Donc, que ce soit le fait que le droit international ait été violé, que ce soit le fait qu'on ne peut pas disposer d'un pays contre son gré, que ce soit le fait que cela encourage l'armement nucléaire, à tous égards il faut que Poutine s'arrête.
Q - Parlons de conséquences concrètes : deux bateaux de guerre vendus aux Russes sont en ce moment en construction à Saint-Nazaire, des porte-hélicoptères que nous allons leur vendre 1,2 milliard. Allez-vous annuler cette vente ?
R - Cela fait partie du troisième niveau des sanctions. Pour l'instant, nous sommes au deuxième niveau. Si M. Poutine continue, à ce moment-là, nous pouvons envisager d'annuler ces ventes. C'est négatif pour les Français, il faut bien le comprendre, mais nous demanderons alors à ce moment-là à d'autres, je pense notamment aux Britanniques, de faire l'équivalent avec les avoirs russes des oligarques à Londres. Les sanctions doivent toucher tout le monde.

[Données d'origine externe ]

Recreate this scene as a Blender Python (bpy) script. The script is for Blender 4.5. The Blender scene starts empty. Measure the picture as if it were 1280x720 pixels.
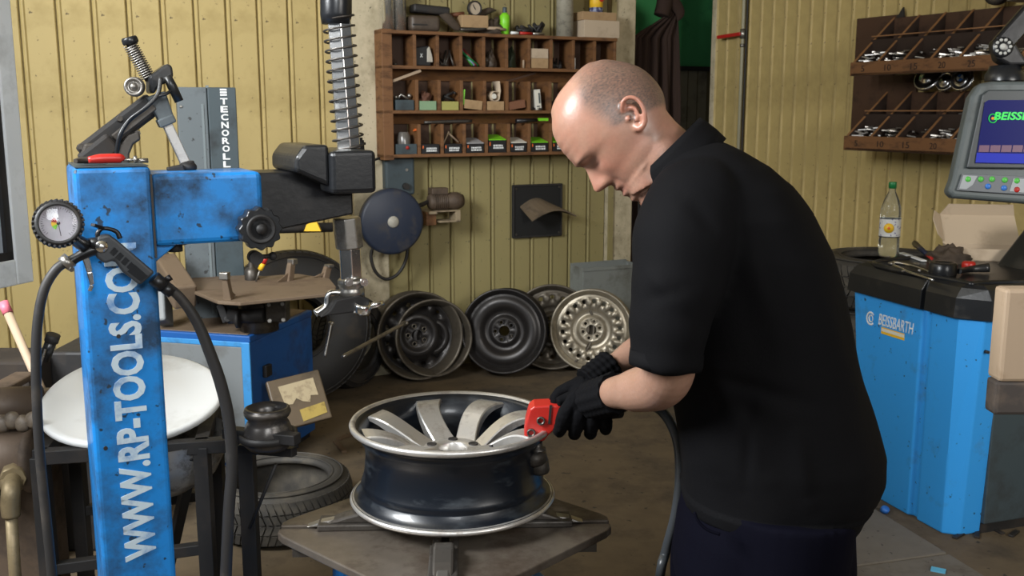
import bpy, bmesh, math, random
from math import sin, cos, pi, radians, sqrt, atan2, exp
from mathutils import Vector as V, Matrix, noise as mnoise
random.seed(7)
SC = bpy.context.scene
COL = SC.collection

# ------------------------------------------------------------------ camera
FPX = 1250.0; PIT = radians(10.0); CAM = V((0, 0, 1.5))
cam_d = bpy.data.cameras.new('camera'); cam_d.lens = 36 * FPX / 1280; cam_d.sensor_width = 36
cam_d.clip_start = 0.05
cam = bpy.data.objects.new('camera', cam_d); COL.objects.link(cam)
cam.location = CAM; cam.rotation_euler = (pi / 2 - PIT, 0, 0)
SC.camera = cam
cam_d.dof.use_dof = True; cam_d.dof.focus_distance = 2.1; cam_d.dof.aperture_fstop = 11

# ------------------------------------------------------------------ world, lights, exposure
w = bpy.data.worlds.new('world'); SC.world = w; w.use_nodes = True
w.node_tree.nodes['Background'].inputs[0].default_value = (0.80, 0.90, 1.0, 1)
w.node_tree.nodes['Background'].inputs[1].default_value = 0.06
def area(name, loc, to, size, size_y, power, color=(1, 1, 1)):
    d = bpy.data.lights.new(name, 'AREA'); d.shape = 'RECTANGLE'; d.size = size; d.size_y = size_y
    d.energy = power; d.color = color
    o = bpy.data.objects.new(name, d); COL.objects.link(o); o.location = loc
    o.rotation_euler = (V(to) - V(loc)).to_track_quat('-Z', 'Y').to_euler(); return o
area('doorway_daylight', (-2.5, 0.9, 2.75), (0.2, 2.6, 1.1), 1.3, 1.1, 190, (0.95, 0.98, 1.0))
area('window_daylight', (-1.6, 4.0, 3.15), (0.3, 5.6, 1.3), 2.4, 0.9, 12, (1.0, 0.95, 0.85))
gl = area('gate_daylight', (2.9, -0.9, 2.4), (1.6, 3.8, 0.8), 1.4, 1.2, 28, (1.0, 0.97, 0.92)); gl.data.spread = radians(100)
fl_ = area('front_fill', (0.2, -1.2, 2.7), (-1.3, 2.2, 1.2), 0.9, 0.9, 7, (0.95, 0.98, 1.0)); fl_.data.spread = radians(60)  # added fill lamp, brightens the window sash and the blue post
SC.view_settings.view_transform = 'Standard'; SC.view_settings.look = 'None'
SC.view_settings.gamma = 1.0; SC.view_settings.use_curve_mapping = False
SC.view_settings.exposure = 0.45

# ------------------------------------------------------------------ pixel to world
CP, SP = cos(PIT), sin(PIT)
def ray(x, y):
    cx = (x - 640) / FPX; cy = (360 - y) / FPX
    return V((cx, CP + cy * SP, -SP + cy * CP))
def P(x, y, D): r = ray(x, y); return CAM + r * (D / r.y)
def PZ(x, y, z): r = ray(x, y); return CAM + r * ((z - CAM.z) / r.z)
def PL(x, y, p0, n): r = ray(x, y); return CAM + r * ((p0 - CAM).dot(n) / r.dot(n))
DOWN = V((0, -SP, -CP)); FWD = V((0, CP, -SP)); XH = V((1, 0, 0)); ZH = V((0, 0, 1))

# ------------------------------------------------------------------ materials
MATS = {}
def mat(name, col, rough=0.5, metal=0.0, spec=0.5, dirt=None, dscale=6.0, damt=0.5, grain=0.0, gscale=60, bump=0.0, bscale=80,
        stretch=(1, 1, 1), speck=None, spscale=90, spthr=0.66, trans=0.0, emit=0.0, coat=0.0, attr=None, alpha=1.0):
    if name in MATS: return MATS[name]
    m = bpy.data.materials.new(name); m.use_nodes = True; nt = m.node_tree; N = nt.nodes; L = nt.links
    b = N['Principled BSDF']; b.inputs['Roughness'].default_value = rough; b.inputs['Metallic'].default_value = metal
    b.inputs['Specular IOR Level'].default_value = spec
    b.inputs['Coat Weight'].default_value = coat
    if trans: b.inputs['Transmission Weight'].default_value = trans; b.inputs['IOR'].default_value = 1.3
    if alpha < 1: b.inputs['Alpha'].default_value = alpha
    tc = N.new('ShaderNodeTexCoord'); mp = N.new('ShaderNodeMapping'); mp.inputs['Scale'].default_value = stretch
    L.new(tc.outputs['Object'], mp.inputs['Vector'])
    def nz(scale, det=5, rg=0.6):
        n = N.new('ShaderNodeTexNoise'); n.inputs['Scale'].default_value = scale; n.inputs['Detail'].default_value = det
        n.inputs['Roughness'].default_value = rg
        L.new(mp.outputs[0], n.inputs['Vector']); return n.outputs['Fac']
    def mix(fac, a, c2):
        x = N.new('ShaderNodeMix'); x.data_type = 'RGBA'
        if isinstance(fac, float): x.inputs[0].default_value = fac
        else: L.new(fac, x.inputs[0])
        for k, v in ((6, a), (7, c2)):
            if isinstance(v, tuple): x.inputs[k].default_value = (*v[:3], 1)
            else: L.new(v, x.inputs[k])
        return x.outputs[2]
    def ramp(f, lo, hi, amt=1.0):
        r = N.new('ShaderNodeMapRange'); r.inputs[1].default_value = lo; r.inputs[2].default_value = hi
        r.inputs[4].default_value = amt; L.new(f, r.inputs[0]); return r.outputs[0]
    c = tuple(col)
    if attr:
        a = N.new('ShaderNodeVertexColor'); a.layer_name = attr
        c = a.outputs['Color']
    if grain:
        c = mix(ramp(nz(gscale, 4), 0.35, 0.65, grain), c, tuple(v * 0.45 for v in col) if not attr else (0.10, 0.05, 0.035))
    if dirt:
        f = ramp(nz(dscale, 8, 0.65), 0.62 - 0.3 * damt, 0.78 - 0.2 * damt, min(1, 0.4 + damt))
        c = mix(f, c, dirt)
        rr = N.new('ShaderNodeMapRange'); rr.inputs[3].default_value = rough; rr.inputs[4].default_value = min(1, rough + 0.35)
        L.new(f, rr.inputs[0]); L.new(rr.outputs[0], b.inputs['Roughness'])
    if speck:
        c = mix(ramp(nz(spscale, 2, 0.5), spthr, spthr + 0.04, 0.9), c, speck)
    if isinstance(c, tuple): b.inputs['Base Color'].default_value = (*c[:3], 1)
    else: L.new(c, b.inputs['Base Color'])
    if emit:
        b.inputs['Emission Strength'].default_value = emit
        b.inputs['Emission Color'].default_value = (*col[:3], 1)
    if bump:
        bp = N.new('ShaderNodeBump'); bp.inputs['Strength'].default_value = bump; bp.inputs['Distance'].default_value = 0.0012
        L.new(nz(bscale, 3), bp.inputs['Height']); L.new(bp.outputs[0], b.inputs['Normal'])
    MATS[name] = m; return m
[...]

Q - Dans quelques semaines, au mois de mai, 400 marins russes vont venir à Saint-Nazaire s'exercer sur ces bateaux, allez-vous les accueillir, allez-vous les refouler à la frontière ?
R - A ce moment-là, si nous sommes passés au stade 3 des sanctions, ils ne pourront pas venir. Si, à ce moment-là, la désescalade est amorcée, ils pourront venir. (...).